Requirements ▸ Take the material and output all of it exactly.

Dataset rows ▸
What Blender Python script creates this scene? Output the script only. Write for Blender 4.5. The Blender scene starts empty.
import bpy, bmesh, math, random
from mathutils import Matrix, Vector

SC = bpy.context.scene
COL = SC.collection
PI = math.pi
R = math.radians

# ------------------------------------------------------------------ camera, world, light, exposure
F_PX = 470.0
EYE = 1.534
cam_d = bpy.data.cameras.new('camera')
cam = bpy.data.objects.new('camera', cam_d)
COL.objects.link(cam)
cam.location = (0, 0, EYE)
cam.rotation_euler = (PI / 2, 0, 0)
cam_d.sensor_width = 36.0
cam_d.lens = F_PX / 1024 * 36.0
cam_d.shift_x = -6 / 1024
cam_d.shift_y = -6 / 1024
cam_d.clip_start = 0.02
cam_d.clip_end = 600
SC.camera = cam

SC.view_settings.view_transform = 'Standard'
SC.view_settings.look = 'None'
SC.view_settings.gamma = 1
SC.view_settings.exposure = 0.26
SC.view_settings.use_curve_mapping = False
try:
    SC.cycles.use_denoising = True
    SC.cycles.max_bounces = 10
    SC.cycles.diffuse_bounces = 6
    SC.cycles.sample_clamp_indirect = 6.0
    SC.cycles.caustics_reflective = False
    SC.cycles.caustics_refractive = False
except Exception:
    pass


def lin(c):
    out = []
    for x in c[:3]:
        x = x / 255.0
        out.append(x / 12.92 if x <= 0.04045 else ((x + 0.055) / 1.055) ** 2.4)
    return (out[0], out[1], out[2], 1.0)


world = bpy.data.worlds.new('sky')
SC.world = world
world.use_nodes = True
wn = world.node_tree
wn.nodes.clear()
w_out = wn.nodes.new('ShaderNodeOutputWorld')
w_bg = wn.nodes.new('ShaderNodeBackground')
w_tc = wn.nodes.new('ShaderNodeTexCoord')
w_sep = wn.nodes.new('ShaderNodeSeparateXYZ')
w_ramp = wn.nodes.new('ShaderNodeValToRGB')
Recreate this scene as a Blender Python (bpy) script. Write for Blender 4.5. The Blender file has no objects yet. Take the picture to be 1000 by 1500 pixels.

Exercise response ▸
What Blender Python script creates this scene? Output the script only. Write for Blender 4.5. The Blender scene starts empty.
import bpy, bmesh, math, random
from mathutils import Matrix, Vector

SC = bpy.context.scene
COL = SC.collection
PI = math.pi
R = math.radians

# ------------------------------------------------------------------ camera, world, light, exposure
F_PX = 470.0
EYE = 1.534
cam_d = bpy.data.cameras.new('camera')
cam = bpy.data.objects.new('camera', cam_d)
COL.objects.link(cam)
cam.location = (0, 0, EYE)
cam.rotation_euler = (PI / 2, 0, 0)
cam_d.sensor_width = 36.0
cam_d.lens = F_PX / 1024 * 36.0
cam_d.shift_x = -6 / 1024
cam_d.shift_y = -6 / 1024
cam_d.clip_start = 0.02
cam_d.clip_end = 600
SC.camera = cam

SC.view_settings.view_transform = 'Standard'
SC.view_settings.look = 'None'
SC.view_settings.gamma = 1
SC.view_settings.exposure = 0.26
SC.view_settings.use_curve_mapping = False
try:
    SC.cycles.use_denoising = True
    SC.cycles.max_bounces = 10
    SC.cycles.diffuse_bounces = 6
    SC.cycles.sample_clamp_indirect = 6.0
    SC.cycles.caustics_reflective = False
    SC.cycles.caustics_refractive = False
except Exception:
    pass


def lin(c):
    out = []
    for x in c[:3]:
        x = x / 255.0
        out.append(x / 12.92 if x <= 0.04045 else ((x + 0.055) / 1.055) ** 2.4)
    return (out[0], out[1], out[2], 1.0)


world = bpy.data.worlds.new('sky')
SC.world = world
world.use_nodes = True
wn = world.node_tree
wn.nodes.clear()
w_out = wn.nodes.new('ShaderNodeOutputWorld')
w_bg = wn.nodes.new('ShaderNodeBackground')
w_tc = wn.nodes.new('ShaderNodeTexCoord')
w_sep = wn.nodes.new('ShaderNodeSeparateXYZ')
w_ramp = wn.nodes.new('ShaderNodeValToRGB')
Recreate this scene as a Blender Python (bpy) script. Write for Blender 4.5. The Blender file has no objects yet. Take the picture to be 1000 by 1500 pixels.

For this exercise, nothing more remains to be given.